Not just freaks and geeks and guys
Think of the word “scientist” and the word “mad” seems to pop up unbidden onto the mental viewing screen. Dr. Frankenstein. Dr. Strangelove. Dr. Evil. That’s exactly the image of scientists that a new program for middle school girls wants to combat.
“The stereotype of wild-haired, wild-eyed people doing science is just that — a stereotype,” said Christine Massey, director of Pennlincs, an educational outreach program of the Institute for Research in Cognitive Science. “Lots of interesting people all over the world do science, not just socially inept nerds.”
That, at least, is what a Pennlincs project, Agents for Change: Robotics for Girls, funded by an $875,000 grant from the National Science Foundation, is trying to prove.
In cooperation with two Philadelphia School District clusters, one in University City, the other in Northeast Philly, Robotics for Girls will focus particularly on trying to get middle school girls and minorities to become interested in science. Women, lower socioeconomic groups and ethnic minorities are underrepresented in many high-tech fields.
In programs during school, after school and in intensive summer institutes, kids will learn about hands-on scientific problem-solving — by building robots. The program, which began its funding last month, will also instruct teachers on how to teach with robotics kits, and it will serve as a research tool on how to get different groups interested in science.
The goal, Massey said, after some trial and error, is to end up with a model for a national program.
The robotics project is an outgrowth of a successful cooperative venture between the Penn robotics lab and Baldi Middle School’s robotics club. The Baldi students approached the lab because they wanted to learn the computer language C++ in order to program their robots.
“Kids will take on technology in service of solving a problem they have claimed as theirs,” Massey said. “They eat it up.”
Many children in the robotics project will have had little, if any, exposure to robotics. “The nice thing about robotics is there’s a lot of different kits that come in different levels of difficulty,” Massey explained. “They can get progressively more complicated to the point that they are considerably sophisticated.”
Students will take field trips to Penn’s GRASP (General Robotics and Active Sensory Perception) lab to see how working scientists tackle problems. “Kids can take what they’re doing with simpler robots and see the same ideas played out in a more sophisticated way,” Massey said.

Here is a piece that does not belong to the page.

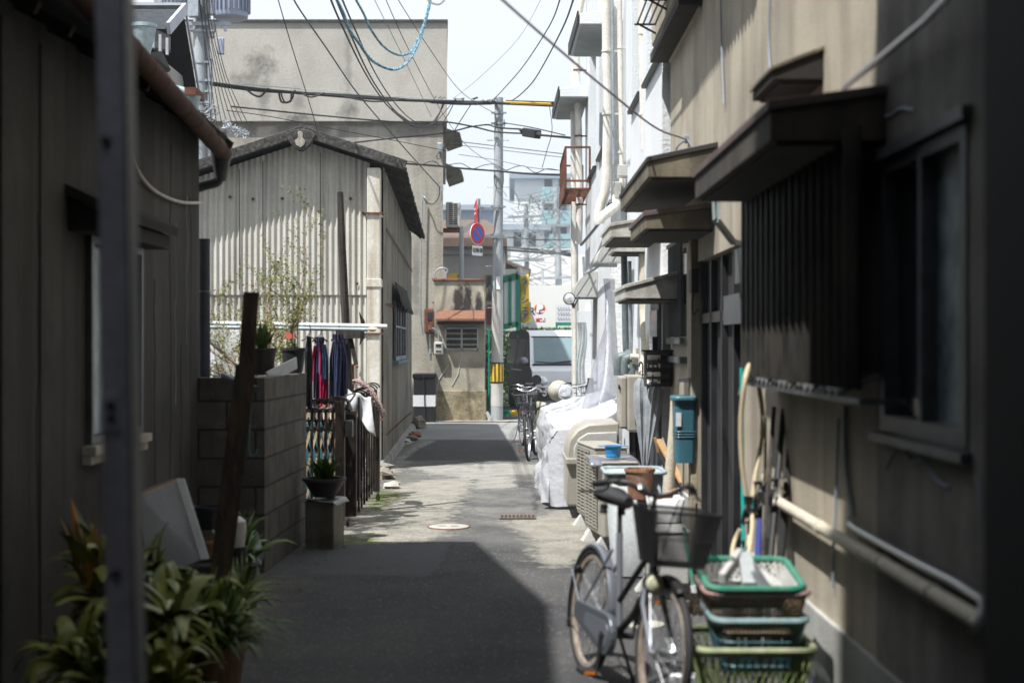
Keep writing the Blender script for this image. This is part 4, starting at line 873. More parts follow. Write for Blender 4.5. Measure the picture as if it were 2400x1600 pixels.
def transformer(cx, cy, zb, r):
    g = MB(); g.lathe([(r * .82, -.03), (r * .97, 0), (r, .04), (r, 1.1), (r * .9, 1.15)], (cx, cy, zb), 28); t = g.build('transformer', 'transformer', lp)
    g = MB()
    for k in range(26):
        a = 2 * math.pi * k / 26; d = Vector((math.cos(a), math.sin(a), 0)); p = Vector((cx, cy, zb + .09)) + d * (r + .02); g.beam(p, p + Vector((0, 0, .95)), .014, .05, up=d)
    g.build('cooling_fin', 'transformer', t, smooth=False)
    g = MB(); g.box((cx - r - .12, cy - r * .6, zb + .02), (cx - r + .06, cy - r * .6 + .15, zb + .5)); g.build('control_box', 'galv', t, smooth=False, bevel=.01)
transformer(P(532, 0, DP).x, DP - .1, P(0, 44, DP).z, .33); transformer(P(400, 0, DP).x, DP + .3, P(0, 14, DP).z + .0, .30)
g = MB(); c = P(448, 20, DP - .3); g.box((c.x - .12, c.y - .1, c.z - .16), (c.x + .08, c.y + .1, c.z + .3)); g.build('junction_box', 'galv', lp, smooth=False)
rc = random.Random(2)
for k in range(8):
    g = MB(); x = 462 + k * 4; pts = [P(x - 8 + rc.uniform(-2, 2), -20, DP - .3), P(x + rc.uniform(-2, 4), 60, DP - .35), P(x + 12 + k * 1.5, 150, DP - .35), P(x + 18 + k * 4, 215, DP - .4), P(x + 24 + k * 8, 285, DP - .5), P(x + 35 + k * 9, 303 + k, DP - .6)]
    g.tube(smoothpath(pts, 5), .008, 5); g.build('service_wire', 'cable', lp)
g = MB()
for k in range(70):
    t = rc.random(); c = P(515 + 55 * t + rc.uniform(-8, 8), 287 + 24 * t + rc.uniform(-8, 8), DP - .6); d = Vector((rc.uniform(-1, 1), rc.uniform(-1, 1), rc.uniform(-1, 1))) * .06; g.tube([c - d, c, c + d * .7 + Vector((0, 0, .03))], .007, 4)
for k in range(40):
    if k == 0: g.build('wire_joint', 'cable_pale', lp); g = MB()
    c = P(485 + rc.uniform(-12, 18), 250 + rc.uniform(-8, 18), DP - .4); d = Vector((rc.uniform(-1, 1), rc.uniform(-1, 1), rc.uniform(-1, 1))) * .07; g.tube([c - d, c, c + d], .007, 4)
g.build('wire_joint', 'cable_pale', lp)
g = MB()
for k in range(14):
    c = P(462 + rc.uniform(-20, 22), 262 + rc.uniform(-14, 25), DP - .25); q = [c + Vector((rc.uniform(-.2, .2), rc.uniform(-.1, 0), rc.uniform(-.12, .12))) for i in range(4)]; g.tube(smoothpath(q, 4), .008, 5)
g.build('loose_cable', 'cable', lp)

CP = 29.4; cx0 = P(1141, 968, CP).x; cx1 = P(1146, 225, CP).x; czt = P(0, 225, CP).z
cp = thing('utility_pole', 'slim concrete utility pole with yellow and black band at the road crossing', 'utility pole', (cx0, CP, 0), group='utility poles')
px = lambda z: cx0 + (cx1 - cx0) * z / czt
pr = lambda z: .128 - .04 * z / czt
g = MB(); g.tube([(px(0), CP, 0), (px(czt), CP, czt)], [pr(0), pr(czt)], 22); g.build('shaft', 'pole_con', cp)
def sleeve(z0, z1, e, m, name): 
    g = MB(); g.tube([(px(z0), CP, z0), (px(z1), CP, z1)], [pr(z0) + e, pr(z1) + e], 22); return g.build(name, m, cp)
sleeve(.32, P(0, 666, CP).z, .004, 'pole_pale', 'painted_sleeve')
z0, z1 = P(0, 880, CP).z, P(0, 832, CP).z; sleeve(z0, z1, .008, 'black', 'black_band')
g = MB()
for k in range(10):
    a0 = 2 * math.pi * (k + .2) / 10; a1 = a0 + 2 * math.pi * .6 / 10; r = pr(1) + .011
    for (za, zb) in ((z0 + .035, z1 - .03),):
        q = [(px(1) + r * math.cos(a0 + (a1 - a0) * i / 3), CP + r * math.sin(a0 + (a1 - a0) * i / 3)) for i in range(4)]
        for i in range(3): g.add([(q[i][0], q[i][1], za), (q[i + 1][0], q[i + 1][1], za), (q[i + 1][0], q[i + 1][1], zb), (q[i][0], q[i][1], zb)], [(0, 1, 2, 3)])
g.build('yellow_stripe', 'yellow', cp)
for y in (287, 478, 542, 548, 263):
    z = P(0, y, CP).z; g = MB(); g.tube([(px(z), CP, z), (px(z), CP, z + .05)], pr(z) + .015, 16); g.beam((px(z) - .16, CP - .06, z + .02), (px(z) + .16, CP - .06, z + .02), .03, .035); g.build('band', 'galv', cp)
for y, s in ((323, 1), (430, 1), (612, -1), (707, -1)):
    z = P(0, y, CP).z; g = MB(); g.tube([(px(z) + (.22 if s > 0 else 0), CP - .02, z), (px(z) - .24, CP - .02, z)], .009, 6); g.build('climbing_peg', 'galv', cp)
g = MB(); z = P(0, 672, CP).z; c = P(1144, 650, CP - .12); g.box((c.x - .04, c.y - .01, c.z - .13), (c.x + .045, c.y, c.z + .13)); g.build('number_plate', 'signwhite', cp, smooth=False)
g = MB()
q = [P(1136, 395, CP - .1), P(1136, 420, CP - .13), P(1142, 432, CP - .13), P(1150, 432, CP - .13), P(1156, 420, CP - .13), P(1156, 392, CP - .1)]
g.tube(smoothpath(q, 4), .008, 5); g.build('pole_cable', 'cable', cp); g = MB(); q = [P(1137, 262, CP - .1), P(1140, 285, CP - .13), P(1150, 296, CP - .13), P(1158, 292, CP - .13), P(1158, 275, CP - .13)]; g.tube(smoothpath(q, 4), .009, 5); g.build('pole_cable', 'cable', cp)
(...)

One goal of the project is to make sure young students don’t prescreen themselves from a technical career — some students find that by the time they reach college, they’re already too far behind in science and math skills.
“Often math is the gatekeeper,” Massey said. “Kids don’t see the point in taking math, so they’re off the track. Past that point they never get back on.”
Massey believes that most people can achieve more in science and math than they think. “Science and math have been treated in this country as elite subjects,” she said. “There’s an idea that you have to have a special kind of brain to do science. We want to show kids that’s not true.”